Do this: Begin with the line that contains "The Blender Python" and end with the line that contains "14, 18, 40, 100], .004, walkconc)", transcribing exactly each line in that stretch and no other.

— START —

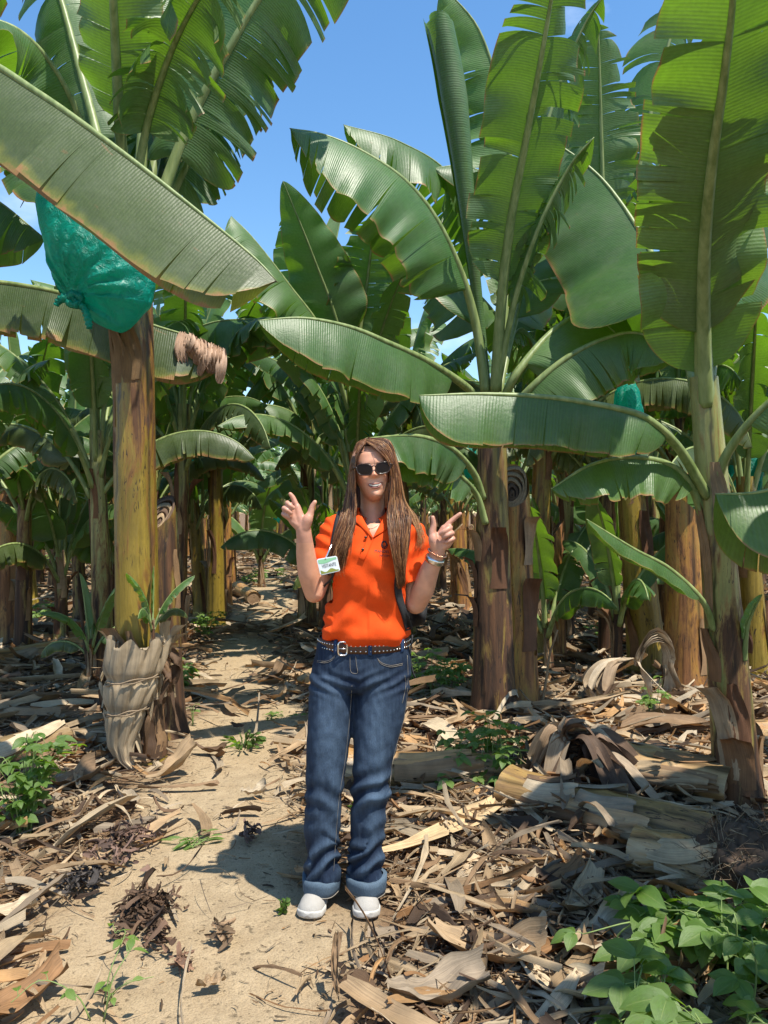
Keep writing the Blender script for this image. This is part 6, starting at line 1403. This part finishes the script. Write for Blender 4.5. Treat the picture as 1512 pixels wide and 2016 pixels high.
# ---- things worn or carried (top level)
def own(name, loc, label, cat): return empty(name, Vector(loc), label, cat)
def parw(o, root): o.parent = root; o.matrix_parent_inverse = Matrix.Translation(-root.location); return o
sg = own('sunglasses', H(0, .1, 0), 'dark tortoise sunglasses on the face of the person', 'sunglasses')
def lens_ring(cx, w_, h_, skew, n=36):
    out = []
    for a in np.linspace(0, 2 * math.pi, n, endpoint=False):
        c, s = math.cos(a), math.sin(a); x_ = w_ * np.sign(c) * abs(c) ** .60; z_ = h_ * np.sign(s) * abs(s) ** .8
        if s < 0: x_ *= .90 + .1 * (1 + s)
        z_ += skew * x_ * .12; out.append((cx + x_, z_))
    return out
def fy(x_, z_=0): return .1005 - 3.2 * x_ * x_ - 1.5 * z_ * z_
fm = MB(); 
for side in (-1, 1):
    ring = lens_ring(side * .0325, .0265, .0195, side); pts = [H(a, fy(a, b), b - .001) for a, b in ring]
    lm_ = MB(); cx_ = side * .0335; G = np.zeros((6, len(ring), 3))
    for i in range(6):
        k_ = 1 - i / 5
        for j, (a, b) in enumerate(ring): aa = cx_ + (a - cx_) * k_; bb = b * k_; G[i, j] = H(aa, fy(aa, bb) + .0006, bb - .001)
    lm_.grid(G, closeV=True); parw(lm_.build('lens', M['lens']), sg)
    fm.tube(pts + [pts[0]], .0021, 8, cap=False)
    tb = MB(); tb.tube([H(side * .060, fy(.060), .010), H(side * .070, .07, .011), H(side * .074, .03, .010), H(side * .075, -.01, .004)], .0026, 8); parw(tb.build('temple', M['frame']), sg)
fm.tube([H(-.008, fy(.008) + .001, .006), H(0, fy(0) + .003, .009), H(.008, fy(.008) + .001, .006)], .0022, 8); parw(fm.build('frame', M['frame']), sg)
# backpack
bp = own('backpack', q3(745, 1265, .16), 'black backpack worn by the person, its body showing behind the right hip', 'backpack')
bm_ = MB(); loft(bm_, [(.02, 2.97, .985, .10, .04, .06), (.035, 2.98, 1.0, .125, .055, .10), (.04, 2.98, 1.12, .135, .06, .13), (.02, 2.98, 1.28, .13, .06, .12), (.01, 2.96, 1.40, .11, .05, .09), (.0, 2.94, 1.44, .07, .03, .05)], 44, 2.6)
V = bm_.v[0]
for i in range(len(V)): V[i, :2] *= 1 + .02 * n2(V[i, 0] * 14, V[i, 2] * 14, 4)
parw(bm_.build('pack_body', M['black']), bp)
def strap(pts, w_, name='strap', bv=BS, off=.007, parent=bp, mat='black'):
    C, _ = catmull([(a, b, c) for a, b, c in pts], 34); G = np.zeros((34, 4, 3)); T = np.gradient(C[:, :2], axis=0); T /= np.linalg.norm(T, axis=1)[:, None]
    for i in range(34):
        for j in range(4):
            o_ = (j / 3 - .5) * w_; px_, py_ = C[i, 0] - T[i, 1] * o_, C[i, 1] + T[i, 0] * o_
            h = surf(bv, px_, py_, off, YP + C[i, 2]); b0 = q3(px_, py_, C[i, 2]); G[i, j] = h if abs(h[1] - (YP + C[i, 2])) < .07 else b0
    for _ in range(2): G[1:-1] = (G[:-2] + 2 * G[1:-1] + G[2:]) / 4
    s_ = MB(); s_.grid(G); o = thick(s_.build(name, M[mat]), .005); o.modifiers[0].offset = 0; return parw(o, parent)
strap([(800, 1012, .02), (803, 1026, -.03), (801, 1050, -.08), (797, 1085, -.10), (788, 1120, -.105), (783, 1150, -.10), (787, 1180, -.09), (797, 1210, -.07), (806, 1240, -.02)], 13)
strap([(672, 1008, .02), (667, 1024, -.03), (662, 1050, -.07), (655, 1085, -.09), (648, 1110, -.09), (641, 1130, -.08)], 15)
strap([(660, 1118, -.09), (652, 1140, -.09), (640, 1152, -.07), (631, 1166, -.05), (627, 1182, .0)], 4)
ls = MB(); ls.tube(catmull([q3(812, 1250, .06), q3(808, 1290, .03), q3(812, 1320, .02), q3(818, 1335, .02)], 16)[0], .0035, 6); parw(ls.build('loose_strap', M['black']), bp)
# badge
bd = own('visitor_badge', q3(646, 1113, -.15), 'white and green visitor card clipped to the left strap of the backpack', 'badge')
c4 = [P(623, 1101, 2.655), P(663, 1094, 2.65), P(670, 1124, 2.64), P(631, 1133, 2.645)]
def card(u, v, off=0.0): 
    a = c4[0].lerp(c4[1], u); b = c4[3].lerp(c4[2], u); return np.array(tuple(a.lerp(b, v))) + np.array((0, -off, 0))
def rr_outline(n=10, r=.10):
    o = []
    for cx, cy, a0 in ((1 - r, 1 - r * 1.3, 0), (r, 1 - r * 1.3, 90), (r, r * 1.3, 180), (1 - r, r * 1.3, 270)):
        for a in np.linspace(a0, a0 + 90, n): o.append((cx + r * math.cos(rad(a)), cy + r * 1.3 * math.sin(rad(a))))
    return o
kb = MB(); ol = rr_outline(); G = np.zeros((5, len(ol), 3))
for i, (k_, of) in enumerate(((0, -.001), (1, -.001), (1, .0008), (.96, .0012), (0, .0012))):
    for j, (u, v) in enumerate(ol): G[i, j] = card(.5 + (u - .5) * k_, .5 + (v - .5) * k_, of)
kb.grid(G, closeV=True); parw(kb.build('card_body', M['card'], None, smooth=False), bd)
g_ = MB(); G = np.zeros((20, 3, 3))
for i, u in enumerate(np.linspace(.06, .95, 20)):
    for j in range(3): G[i, j] = card(u, .07 + j / 2 * (.20 + .07 * math.sin(u * 5)), .002)
g_.grid(G); parw(g_.build('top_band', M['green1'], None, smooth=False), bd)
g_ = MB(); G = np.zeros((24, 3, 3))
for i, u in enumerate(np.linspace(.06, .94, 24)):
    t_ = .70 + .16 * math.sin(u * 5.5 + 3.0) ** 2
    for j in range(3): G[i, j] = card(u, t_ + (.94 - t_) * j / 2, .002)
g_.grid(G); parw(g_.build('bottom_band', M['olive1'], None, smooth=False), bd)
me = text_mesh('VISITANTE', .25)
for v in me.vertices: v.co = Vector(card(.53 + v.co.x * .60, .60 - v.co.y * 1.25, .0026))
o = D.objects.new('card_lettering', me); COL.objects.link(o); me.materials.append(M['ink']); parw(o, bd)
cp = MB(); cp.tube([card(.42, .10, .002), q3(648, 1084, -.12), q3(653, 1072, -.115)], [.003, .004, .005], 6); parw(cp.build('clip', M['silver']), bd)
st_ = MB(); st_.tube([card(.55, .96, .0), q3(654, 1140, -.11), q3(656, 1146, -.10)], .0018, 5); parw(st_.build('cord_tail', M['black']), bd)
# watch and bracelet round the raised wrist
ax0 = q3(846, 1122, -.085); ax1 = q3(860, 1088, -.104); axd = (ax1 - ax0) / np.linalg.norm(ax1 - ax0); sx = np.cross(axd, (0, -1, 0)); sx /= np.linalg.norm(sx); sy = np.cross(axd, sx)
wt = own('wrist_watch', q3(856, 1101, -.1), 'silver wrist watch on the raised wrist right of the hair', 'watch'); c0 = q3(855.5, 1102, -.098)
wb = MB(); n = 44; G = np.zeros((6, n, 3))
for i, (u, dr) in enumerate(((-.0105, -.002), (-.0105, .001), (-.004, .003), (.004, .003), (.0105, .001), (.0105, -.002))):
    for j, t in enumerate(np.linspace(0, 2 * math.pi, n, endpoint=False)): rr = .0315 + dr + .0008 * (j % 2); G[i, j] = c0 + axd * u + sx * rr * 1.02 * math.cos(t) + sy * rr * math.sin(t)
wb.grid(G, closeV=True); parw(wb.build('watch_band', M['silver']), wt)
br = own('bracelet', q3(861, 1090, -.1), 'rose gold twisted chain bracelet just above the watch', 'bracelet'); c0 = q3(860.5, 1088.5, -.106); bb = MB()
for ph in (0, math.pi):
    bb.tube([c0 + sx * (.0315 + .0022 * math.cos(22 * t + ph)) * math.cos(t) * 1.02 + sy * (.0315 + .0022 * math.cos(22 * t + ph)) * math.sin(t) + axd * .0025 * math.sin(22 * t + ph) for t in np.linspace(0, 2 * math.pi, 220)], .0017, 5, cap=False)
parw(bb.build('chain', M['gold']), br)
nk = own('necklace', q3(730, 1035, -.06), 'thin dark bar necklace in the open collar', 'necklace'); nb = MB(); BB = bvh_of(body)
nb.tube([surf(BB, a, b, .001, 2.75) for a, b in catmull([(708, 1020, 0), (720, 1036, 0), (728, 1041, 0), (742, 1036, 0), (756, 1022, 0)], 24)[0][:, :2]], .0006, 4)
nb.tube([surf(BB, 720.5, 1038.5, .002, 2.75), surf(BB, 728, 1041.5, .002, 2.75)], .0016, 6); parw(nb.build('chain', M['frame']), nk)
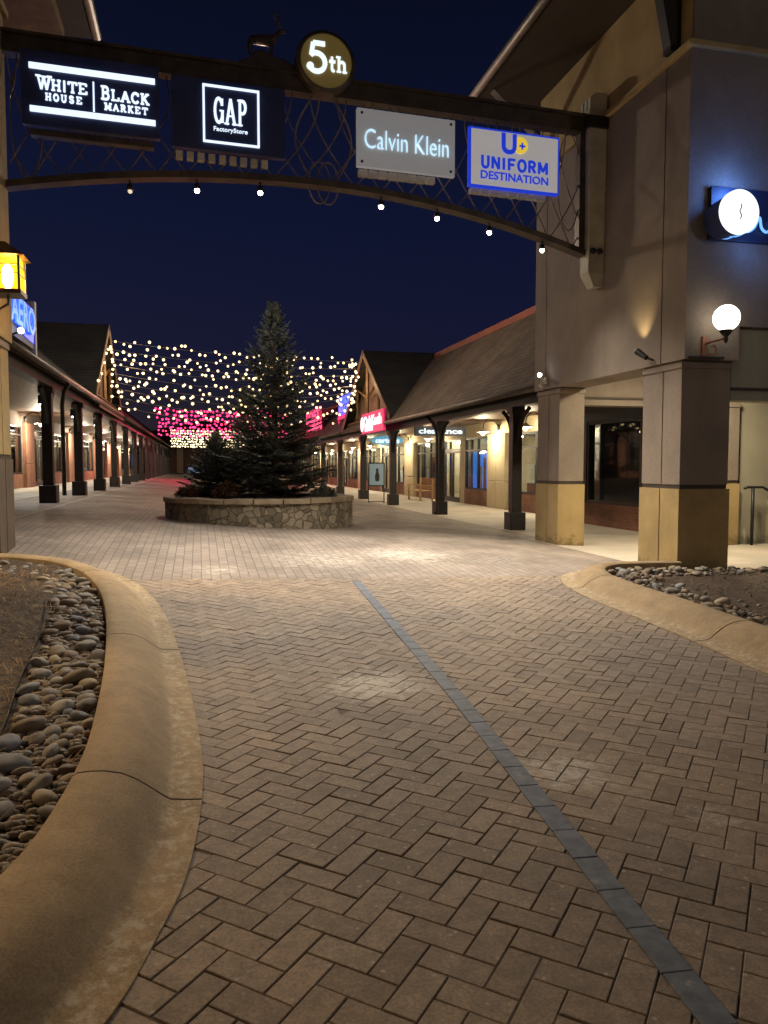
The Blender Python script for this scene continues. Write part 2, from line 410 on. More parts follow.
# ------------------------------------------------------------------ ground
def sheet(name, xs, ys, dz, m, kind='structure', skip=None):
    b = MB(); W = len(xs)
    for y in ys:
        for x in xs: b.v.append((x, y, terr(x, y) + dz))
    for j in range(len(ys) - 1):
        for i in range(len(xs) - 1):
            b.face((j * W + i, j * W + i + 1, (j + 1) * W + i + 1, (j + 1) * W + i))
    return tag(b.build(name, m, smooth=True), kind=kind)
def lin(a, b, n): return [a + (b - a) * i / n for i in range(n + 1)]
sheet('ground', [-90, -40, -12, -5, -3.4] + lin(-3, 7, 10) + [9, 14, 40, 90], [-40, -12, 0, 5] + lin(5.5, 14, 17) + [18, 40, 90, 150, 260], -.0048, blacksoil)
sheet('plaza_paving', [-9, -6, -3.4] + lin(-3, 6.9, 20), lin(9.05, 14, 20) + [16, 20, 30, 60, 100], 0, plazabrick)
bwalk = sheet('walkway', [6.36, 7, 8, 10.4, 14], [9.3, 10, 12, 14.2], .004, walkconc)
sheet('walkway', [6.85, 7, 8, 10.4], [14.2, 18, 40, 100], .004, walkconc)
sheet('walkway', [-7.2, -5, -3.05], [13.2, 14, 18, 40, 100], .004, walkconc)

LK = catmull([(-9, 1.55), (-4.2, .2), (-2.2, .35), (-1.15, .95), (-.55, 1.6), (-.27, 2.08), (-.15, 2.45), (-.06, 2.85), (-.01, 3.5), (-.02, 4.21), (-.12, 5.6), (-.30, 7.2), (-.52, 8.3), (-.84, 9.15), (-1.36, 9.8), (-2.05, 10.12), (-2.9, 10.2), (-5, 10.2), (-9, 10.2)], 10)
RK = catmull([(3.7, 1.5), (3.85, 3.2), (3.95, 4.58), (4.06, 5.5), (4.14, 6.57), (4.17, 7.5), (4.30, 8.42), (4.64, 9.12), (5.2, 9.55), (5.8, 9.66), (6.42, 9.68)], 10)
# profile from the lip inwards: distance, height, salt crust
PROF = [(0, .006, .7), (.07, .010, .95), (.135, .018, .8), (.165, .036, .25), (.215, .075, 0), (.28, .122, 0), (.34, .152, 0), (.41, .168, 0), (.47, .172, 0), (.525, .168, 0), (.545, .155, 0), (.55, .02, 0)]
def kerb(path, side, joints):
    b = MB(); b2 = []
    nrm = []
    for i, p in enumerate(path):
        t = (path[min(i + 1, len(path) - 1)] - path[max(i - 1, 0)]).normalized()
        nrm.append(Vector((-t.y, t.x)) * side)
    # cumulative length, cut at the joints
    d = [0]
    for i in range(1, len(path)): d.append(d[-1] + (path[i] - path[i - 1]).length)
    def at(s):
        for i in range(1, len(path)):
            if d[i] >= s:
                k = (s - d[i - 1]) / max(1e-9, d[i] - d[i - 1]); return path[i - 1].lerp(path[i], k), nrm[i - 1].lerp(nrm[i], k).normalized()
        return path[-1], nrm[-1]
    js = []
    for jy in joints:
        i = min(range(len(path)), key=lambda q: (path[q] - Vector(jy)).length); js.append(d[i])
    cuts = [0] + sorted(js) + [d[-1]]
    salt = []
    for a, e in zip(cuts[:-1], cuts[1:]):
        a2, e2 = a + .007, e - .007
        n = max(3, int((e2 - a2) / .06)); base = len(b.v); K = len(PROF)
        for i in range(n + 1):
            p, nn = at(a2 + (e2 - a2) * i / n)
            for w, h, sl in PROF:
                q = p + nn * w; b.v.append((q.x, q.y, terr(q.x, q.y) + h)); salt.append(sl)
            q = p; b.v.append((q.x, q.y, terr(q.x, q.y) - .05)); salt.append(0)
        K += 1
        for i in range(n):
            for k in range(K - 1):
                if k == K - 2: continue
                b.face((base + i * K + k, base + (i + 1) * K + k, base + (i + 1) * K + k + 1, base + i * K + k + 1))
            b.face((base + i * K, base + (i + 1) * K, base + (i + 1) * K + K - 1, base + i * K + K - 1))
        for i in (0, n): b.face([base + i * K + k for k in range(K)], 1)
    o = b.build('kerb', [kerbmat, groove_m], smooth=True)
    at_ = o.data.attributes.new('salt', 'FLOAT', 'POINT'); at_.data.foreach_set('value', salt)
    try:
        o.data.set_sharp_from_angle(angle=R_(50))
    except Exception: pass
    tag(o, kind='structure')
    return [p + nn * .548 for p, nn in zip(path, nrm)]
LIN = kerb(LK, 1, [(-.02, 3.45), (-.2, 6.3), (-.75, 9.0), (-.9, 1.2)])
RIN = kerb(RK, -1, [(4.07, 5.6), (4.25, 8.2), (4.9, 9.35)])

def bedmesh(name, inner, closing, dz, m, step=.12, bumpy=.02, extra=None):
    poly = [(p.x, p.y) for p in inner] + closing
    x0 = min(p[0] for p in poly); x1 = max(p[0] for p in poly); y0 = min(p[1] for p in poly); y1 = max(p[1] for p in poly)
    b = MB(); ids = {}
    nx = int((x1 - x0) / step) + 1; ny = int((y1 - y0) / step) + 1
    def vid(i, j):
        if (i, j) not in ids:
            x = x0 + i * step; y = y0 + j * step
            ids[i, j] = len(b.v); b.v.append((x, y, terr(x, y) + dz + bumpy * noise.noise(Vector((x * 3, y * 3, 1))) + (extra(x, y) if extra else 0)))
        return ids[i, j]
    for i in range(nx):
        for j in range(ny):
            if inpoly(x0 + (i + .5) * step, y0 + (j + .5) * step, poly): b.face((vid(i, j), vid(i + 1, j), vid(i + 1, j + 1), vid(i, j + 1)))
    tag(b.build(name, m, smooth=True), kind='structure'); return poly
def lbump(x, y): return .05 * S((-1.25 - x) / .4)
LPOLY = bedmesh('soil', [p + Vector((.03, 0)) for p in LIN], [], .075, soil, .08, extra=lbump)
RPOLY = bedmesh('soil', [p - Vector((.03, 0)) for p in RIN], [(6.43, 9.0), (14, 9.0), (14, 1.5)], .075, soil, .10)

# herringbone brick paving, brick by brick
bw = .1085; ang = R_(48); ca, sa = math.cos(ang), math.sin(ang)
b = MB(); tone = []
gap = .0013
for i in range(-110, 110):
    for j in range(-110, 110):
        c = (i - j) % 4
        if c not in (0, 3): continue
        w, h = (2, 1) if c == 0 else (1, 2)
        cx, cy = (i + w / 2) * bw, (j + h / 2) * bw
        X, Y = cx * ca - cy * sa + 2, cx * sa + cy * ca + 3.5
        if not (-2.6 < X < 4.9 and -1.6 < Y < 9.12): continue
        if X < -.75 and Y > 1.2: continue
        g = gap + abs(random.gauss(0, .0014))
        u0, u1, v0, v1 = i * bw + g, (i + w) * bw - g, j * bw + g, (j + h) * bw - g
        tz = [random.gauss(0, .0009) for _ in range(2)]; dz0 = random.gauss(0, .0010); ch = .0026
        n0 = len(b.v)
        for ins, zz in ((0, -.02), (0, -.0026), (ch, 0)):
            for (u, v) in ((u0 + ins, v0 + ins), (u1 - ins, v0 + ins), (u1 - ins, v1 - ins), (u0 + ins, v1 - ins)):
                x, y = u * ca - v * sa + 2, u * sa + v * ca + 3.5
                b.v.append((x, y, terr(x, y) + zz + dz0 + (tz[0] * (u - u0 - .1) + tz[1] * (v - v0 - .1)) * 8))
        for a in (0, 4):
            for k in range(4):
                k2 = (k + 1) % 4; b.face((n0 + a + k, n0 + a + k2, n0 + a + 4 + k2, n0 + a + 4 + k))
        b.face((n0 + 8, n0 + 9, n0 + 10, n0 + 11)); tone += [min(1, max(0, random.gauss(.5, .34)))] * 9
o = tag(b.build('brick_paving', pavers), kind='structure')
at_ = o.data.attributes.new('tone', 'FLOAT', 'FACE'); at_.data.foreach_set('value', tone)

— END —

Final result:
The Blender Python script for this scene continues. Write part 2, from line 410 on. More parts follow.
# ------------------------------------------------------------------ ground
def sheet(name, xs, ys, dz, m, kind='structure', skip=None):
    b = MB(); W = len(xs)
    for y in ys:
        for x in xs: b.v.append((x, y, terr(x, y) + dz))
    for j in range(len(ys) - 1):
        for i in range(len(xs) - 1):
            b.face((j * W + i, j * W + i + 1, (j + 1) * W + i + 1, (j + 1) * W + i))
    return tag(b.build(name, m, smooth=True), kind=kind)
def lin(a, b, n): return [a + (b - a) * i / n for i in range(n + 1)]
sheet('ground', [-90, -40, -12, -5, -3.4] + lin(-3, 7, 10) + [9, 14, 40, 90], [-40, -12, 0, 5] + lin(5.5, 14, 17) + [18, 40, 90, 150, 260], -.0048, blacksoil)
sheet('plaza_paving', [-9, -6, -3.4] + lin(-3, 6.9, 20), lin(9.05, 14, 20) + [16, 20, 30, 60, 100], 0, plazabrick)
bwalk = sheet('walkway', [6.36, 7, 8, 10.4, 14], [9.3, 10, 12, 14.2], .004, walkconc)
sheet('walkway', [6.85, 7, 8, 10.4], [14.2, 18, 40, 100], .004, walkconc)
sheet('walkway', [-7.2, -5, -3.05], [13.2, 14, 18, 40, 100], .004, walkconc)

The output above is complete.